NY37SE 6 3872 7319 to 3307 7367

(NY 3307 7367 to NY 3872 7319) Scots' Dike (NR)

OS 1:10000 (1976)

Extends onto map sheet NY37SW.

Scots' Dike is only traceable within the Scotsdike Plantation and extends from NY 3346 7396 to NY 3850 7325. It consists of a bank, with slight ditches on either side, which varies in width from 5.8m at the W end to 3.3m at the E end and stands to a maximum height of 0.8m. Stretches of the boundary have been destroyed and in places the ditches have silted up while elsewhere they have been re-cut. The two terminal stones were not located although spaced along the centre of the bank are small unmarked boundary stones.

Visited by OS (JP) 29 July 1970.

No change to the previous report.

Visited by OS (JP) 20 February 1973.

In 1552 the Scottish-English border was defined by an earthwork drawn between the Rivers Esk and Sark. The greater part of this earthwork, which comprises a bank and flanking ditches, can be seen in Scotsdike Plantation (NY 334 739 to 385 732) but the E and W ends cannot be traced. The terminal points were marked by square stones bearing the royal arms of England and Scotland.
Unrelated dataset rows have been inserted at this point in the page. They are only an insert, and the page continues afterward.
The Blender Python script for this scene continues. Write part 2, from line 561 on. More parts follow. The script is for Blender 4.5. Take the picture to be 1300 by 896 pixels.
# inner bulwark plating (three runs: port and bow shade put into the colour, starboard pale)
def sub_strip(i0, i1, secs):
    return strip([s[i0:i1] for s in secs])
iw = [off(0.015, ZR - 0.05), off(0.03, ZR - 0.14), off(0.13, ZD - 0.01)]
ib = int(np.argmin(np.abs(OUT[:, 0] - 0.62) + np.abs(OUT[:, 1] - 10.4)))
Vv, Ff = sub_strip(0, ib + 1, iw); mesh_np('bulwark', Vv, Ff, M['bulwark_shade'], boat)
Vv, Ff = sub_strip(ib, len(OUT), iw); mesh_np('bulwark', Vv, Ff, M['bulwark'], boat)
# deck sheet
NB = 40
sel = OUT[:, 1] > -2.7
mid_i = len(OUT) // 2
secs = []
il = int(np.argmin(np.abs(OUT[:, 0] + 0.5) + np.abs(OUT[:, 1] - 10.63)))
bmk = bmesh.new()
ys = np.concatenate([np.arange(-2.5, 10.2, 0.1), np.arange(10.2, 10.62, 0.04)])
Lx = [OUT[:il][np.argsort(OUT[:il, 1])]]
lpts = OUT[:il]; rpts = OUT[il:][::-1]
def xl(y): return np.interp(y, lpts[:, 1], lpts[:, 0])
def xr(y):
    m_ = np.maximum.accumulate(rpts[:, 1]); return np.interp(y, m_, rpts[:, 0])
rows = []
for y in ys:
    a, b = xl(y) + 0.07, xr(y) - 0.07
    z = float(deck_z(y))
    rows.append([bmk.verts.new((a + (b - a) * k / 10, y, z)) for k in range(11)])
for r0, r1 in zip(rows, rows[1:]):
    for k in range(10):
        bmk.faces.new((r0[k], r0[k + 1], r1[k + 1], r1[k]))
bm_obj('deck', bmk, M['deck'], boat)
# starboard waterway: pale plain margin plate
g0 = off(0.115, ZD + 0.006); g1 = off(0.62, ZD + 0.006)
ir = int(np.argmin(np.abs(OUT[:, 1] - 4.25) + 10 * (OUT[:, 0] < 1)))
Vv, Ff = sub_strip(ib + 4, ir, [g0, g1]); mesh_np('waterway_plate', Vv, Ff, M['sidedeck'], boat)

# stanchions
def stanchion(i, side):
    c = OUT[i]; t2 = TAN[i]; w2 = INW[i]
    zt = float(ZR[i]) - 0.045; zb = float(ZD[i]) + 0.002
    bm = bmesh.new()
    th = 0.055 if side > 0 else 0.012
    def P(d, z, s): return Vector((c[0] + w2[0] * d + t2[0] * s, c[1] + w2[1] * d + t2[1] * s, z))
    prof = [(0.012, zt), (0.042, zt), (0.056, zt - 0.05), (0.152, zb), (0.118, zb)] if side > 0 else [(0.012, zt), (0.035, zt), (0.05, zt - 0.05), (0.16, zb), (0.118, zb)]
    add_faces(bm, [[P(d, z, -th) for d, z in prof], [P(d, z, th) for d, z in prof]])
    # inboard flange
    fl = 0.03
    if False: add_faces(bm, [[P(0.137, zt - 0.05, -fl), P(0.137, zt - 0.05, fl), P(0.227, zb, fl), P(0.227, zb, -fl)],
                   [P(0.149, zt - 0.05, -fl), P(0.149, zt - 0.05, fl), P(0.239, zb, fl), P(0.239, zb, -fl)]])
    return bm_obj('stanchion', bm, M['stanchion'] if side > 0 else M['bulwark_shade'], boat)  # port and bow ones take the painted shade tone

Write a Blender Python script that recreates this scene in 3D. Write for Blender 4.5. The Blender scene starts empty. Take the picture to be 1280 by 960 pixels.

RCAHMS 1920; RCAHMS 1981, visited 1980.

T H B Graham 1912; J L Mack 1923.

Linear earthwork and national boundary.

RCAHMS 1997.

Scots' Dike was visited by English Heritage field investigators in June 1999 as part of the National SAMs Survey Pilot Project. The monument lies at the centre of a belt of woodland, comprising spruce plantation to the north of the dyke and deciduous woodland to its south; although parts of the plantation have been felled recently the dense vegetation rendered detailed survey impossible and investigation was limited to surface examination of the dyke. The remains of the earthwork, which extends for 5.25km, between NY 3346 7396 and NY 3850 7325, consist mainly of flat-topped bank flanked by a ditch on either side. As noted by the OS field Investigator (29 July 1970), the form and preservation of these features varies considerably along the length of the dyke and it would appear that little of the monument survive in its original form but its course is preserved in later boundaries and drainage ditches. Long sections of the ditches, especially the northern ditch, have been re-cut to provide drainage for the conifer plantation, although in places the modern drainage appears to have been cut through the centre of the dyke. Elsewhere, for example at NY 3490 7385, the feature has been almost plough-levelled, the ditches having disappeared and the bank surviving as little more than a rise in the ground. Between NY 3544 7375 and NY 3570 7370, where the Glenzier Beck crosses the course of the dike, there are no traces of the earthwork; whether it has simply not survived or whether the dyke was ever constructed across the slack is not apparent. At a number of points along the length of the dyke - most notably at approximately NY 34457390 and NY 36357355 - there is a disjointure in the earthwork which is suggestive of a shift in the line of the original boundary, perhaps due to later land use. At the extreme western end of the dyke, between approximately NY 3346 7396 and NY 3390 7392, a second, much slighter bank and ditch lies to the south of the main earthwork but is nothing more than later drainage.

The terminal stones, referred to by the OS (29 July 1970), were not located, but the uninscribed boundary stones remain in situ. The course of the dyke between the western end of Scotsdike Plantation and the River Sark could not be traced on the ground but it may have followed the extant field boundary to the south of Craw's Knowe Farm.

Visited by RCHME (A Lax) 7 June 1999

The Scot's Dike is recorded in the English National Archaeological Record as NY37SE 14.

Information from RCAHMS (PM) 5 February 2001.